I liked Charles Brown's style more than just anybody's. People told me I sounded like that before I even heard him.

Brown was seven years older than Dixon and took him under his wing and, later, even encouraged a partnership with Johnny Moore's Three Blazers, his own backing group. Dixon cut his first single, "Dallas Blues", in what he thought was an audition for the Bihari brothers who ran the Modern label, but they recorded him and liked the resulting take so much they decided to issue the track. By March 1949, the song was in the Top Ten Most Played R&B Recordings on Billboard's Jukebox chart.

He released 20 sides on Modern, including "Mississippi Blues" and "It's Getting Foggy", before freelancing for the Supreme and Peacock labels and eventually signing with Aladdin in 1950. While there, he scored some of his biggest successes with "Wine, Wine, Wine", "Tired, Broke and Busted" and "Too Much Jelly Roll", one of the first compositions by the songwriters Jerry Leiber and Mike Stoller to be recorded. He moved on to Specialty and then Cat, a subsidiary of the Atlantic label, for whom he cut the raucous "Hey Bartender" in 1954, but even if he could hold his own against the likes of Little Richard - as demonstrated on "Oooh Little Girl" issued by Ebb Records in 1957 - the advent of rock'n'roll seemed to have put an end to his career.

Dixon recorded for a myriad of regional companies throughout the Sixties and early Seventies but eventually moved back to Texas and led a quiet life there.

His 1980 renaissance saw him join his former mentor Charles Brown and the R&B singer Ruth Brown on the European Blues Caravan tour.
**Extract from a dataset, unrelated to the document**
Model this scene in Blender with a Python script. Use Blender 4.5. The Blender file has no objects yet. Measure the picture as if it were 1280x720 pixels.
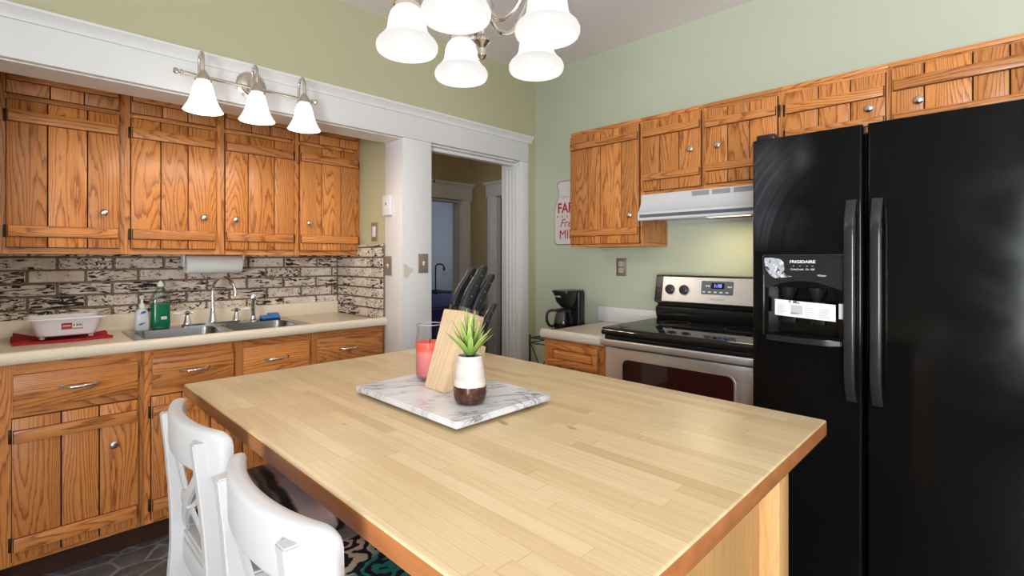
import bpy, bmesh, math, random
from mathutils import Vector, Matrix
random.seed(7)
sc = bpy.context.scene
C = sc.collection
PI = math.pi

# ------------------------------------------------------------------ camera, world, lights, exposure
cam_d = bpy.data.cameras.new('camera'); cam = bpy.data.objects.new('camera', cam_d); C.objects.link(cam)
cam.location = (0, 0, 1.26); cam.rotation_euler = (PI/2, 0, math.radians(44.72 - 90))
cam_d.sensor_width = 36; cam_d.lens = 36*620/1280; cam_d.shift_y = -37/1280; cam_d.clip_start = 0.02
sc.camera = cam
sc.view_settings.view_transform = 'Standard'; sc.view_settings.look = 'None'
sc.view_settings.gamma = 1; sc.view_settings.use_curve_mapping = False
sc.view_settings.exposure = -0.26
w = bpy.data.worlds.new('sky'); sc.world = w; w.use_nodes = True
w.node_tree.nodes['Background'].inputs[0].default_value = (0.75, 0.87, 1.0, 1)
w.node_tree.nodes['Background'].inputs[1].default_value = 1.0

def area(name, loc, rot, sx, sy, power, col):
    d = bpy.data.lights.new(name, 'AREA'); d.shape = 'RECTANGLE'; d.size = sx; d.size_y = sy
    d.energy = power; d.color = col
    o = bpy.data.objects.new(name, d); C.objects.link(o); o.location = loc; o.rotation_euler = rot
    return o
def point(name, loc, power, col, r=0.03):
    d = bpy.data.lights.new(name, 'POINT'); d.energy = power; d.color = col; d.shadow_soft_size = r
    o = bpy.data.objects.new(name, d); C.objects.link(o); o.location = loc
    return o
WARM = (1.0, 0.87, 0.70); COOL = (0.91, 0.955, 1.0)
# daylight through the rear and bedroom windows; the south lamp is added fill
area('daylight_fill_west', (-1.82, -0.95, 1.20), (0, -PI/2 - .46, 0), 1.3, 1.35, 238, COOL)  # tilted upward to add bounce fill on the ceiling
area('added_fill_south', (0.75, -2.24, 1.10), (PI/2 + .85, 0, 0), 2.3, 1.3, 22, (0.94, 0.97, 1.0))  # added fill for the left cabinets and ceiling, unseen behind the camera
area('daylight_bedroom', (7.04, 6.6, 1.6), (0, PI/2, 0), 1.4, 1.5, 18, (0.90, 0.94, 1.0))
point('hall_light', (2.5, 3.45, 2.3), 5, (1.0, .86, .66), .08)

# ------------------------------------------------------------------ mesh helpers
AX = {'x': 0, 'y': 1, 'z': 2}
def new():
    bm = bmesh.new(); bm.loops.layers.uv.new('UVMap'); return bm
def uvmap(bm, faces, g, off=None):
    """plank coordinates in metres: u along the grain, v across it"""
    L = bm.loops.layers.uv.verify(); gi = AX[g]
    if off is None: off = (random.random()*40, random.random()*40)
    for f in faces:
        n = f.normal; k = max(range(3), key=lambda i: abs(n[i]))
        for lp in f.loops:
            c = lp.vert.co
            if k == gi:
                a, b = [i for i in range(3) if i != gi]
                uv = (c[a]*0.3, c[b])
            else:
                b = [i for i in range(3) if i not in (gi, k)][0]
                uv = (c[gi], c[b] + c[k]*0.5)
            lp[L].uv = (uv[0] + off[0], uv[1] + off[1])
def merge(bm, t):
    me = bpy.data.meshes.new('t'); t.to_mesh(me); t.free(); bm.from_mesh(me); bpy.data.meshes.remove(me)
def box(bm, x0, x1, y0, y1, z0, z1, g='z', bev=0.0, seg=2):
    t = new()
    bmesh.ops.create_cube(t, size=1)
    for v in t.verts:
        v.co = Vector(((x0+x1)/2 + v.co.x*(x1-x0), (y0+y1)/2 + v.co.y*(y1-y0), (z0+z1)/2 + v.co.z*(z1-z0)))
    if bev: bmesh.ops.bevel(t, geom=t.edges[:], offset=bev, segments=seg, affect='EDGES', profile=0.5, clamp_overlap=True)
    t.normal_update(); uvmap(t, t.faces, g); merge(bm, t)
    return bm
def loft(bm, secs, cap=True, close=False):
    """sections: lists of the same number of points"""
    n = len(secs[0]); rings = [[bm.verts.new(p) for p in s] for s in secs]
    m = len(rings)
    for i in range(m if close else m-1):
        a, b = rings[i], rings[(i+1) % m]
        for j in range(n):
            bm.faces.new((a[j], a[(j+1) % n], b[(j+1) % n], b[j]))
    if cap and not close:
        bm.faces.new(rings[0][::-1]); bm.faces.new(rings[-1])
    return bm
def fix(bm):
    bmesh.ops.recalc_face_normals(bm, faces=bm.faces[:]); bm.normal_update(); return bm
def axes(d):
    d = Vector(d).normalized(); a = Vector((0, 0, 1)) if abs(d.z) < 0.9 else Vector((1, 0, 0))
    u = d.cross(a).normalized(); return u, d.cross(u).normalized()
def lathe(bm, prof, o=(0, 0, 0), d=(0, 0, 1), n=24, cap=True):
    """profile of (radius, distance along d)"""
    t = new(); o = Vector(o); d = Vector(d).normalized(); u, v = axes(d)
    secs = [[o + d*h + (u*math.cos(2*PI*k/n) + v*math.sin(2*PI*k/n))*max(r, 1e-5) for k in range(n)] for r, h in prof]
    loft(t, secs, cap); fix(t); merge(bm, t); return bm
def tube(bm, pts, r, n=10, close=False, cap=True):
    pts = [Vector(p) for p in pts]; t = new(); secs = []; m = len(pts)
    rr = r if isinstance(r, (list, tuple)) else [r]*m
    u = None
    for i, p in enumerate(pts):
        d = (pts[(i+1) % m] - pts[i-1]) if close else (pts[min(i+1, m-1)] - pts[max(i-1, 0)])
        d.normalize()
        if u is None: u, v = axes(d)
        else:
            u = (u - d*u.dot(d)).normalized(); v = d.cross(u)
        secs.append([p + (u*math.cos(2*PI*k/n) + v*math.sin(2*PI*k/n))*rr[i] for k in range(n)])
    loft(t, secs, cap, close); fix(t); merge(bm, t); return bm
def curve(P, n=24):
    """Catmull-Rom through the points"""
    P = [Vector(p) for p in P]; out = []
    Q = [P[0]*2 - P[1]] + P + [P[-1]*2 - P[-2]]
    segs = len(P)-1
    for i in range(segs):
        for k in range(max(2, n//segs)):
            t = k/max(2, n//segs); a, b, c, d = Q[i:i+4]
            out.append(0.5*((2*b) + (c-a)*t + (2*a-5*b+4*c-d)*t*t + (3*b-a-3*c+d)*t**3))
    out.append(P[-1]); return out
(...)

In 1984, he was commissioned to write a blues song for the Los Angeles Olympics. Equally at ease playing mellow ballads, boogie-woogie instrumentals or risqué songs like "450 Pound Woman" or "Baby Let's Go Down to the Woods", Floyd Dixon had an amazing piano technique, sang in a gritty voice and was a pivotal figure in the creation and evolution of early rhythm'n'blues.

A gentle and jolly man, he dubbed himself "Mr Magnificent" and even recorded a fitting epitaph, "Don't Send Me No Flowers in the Graveyard".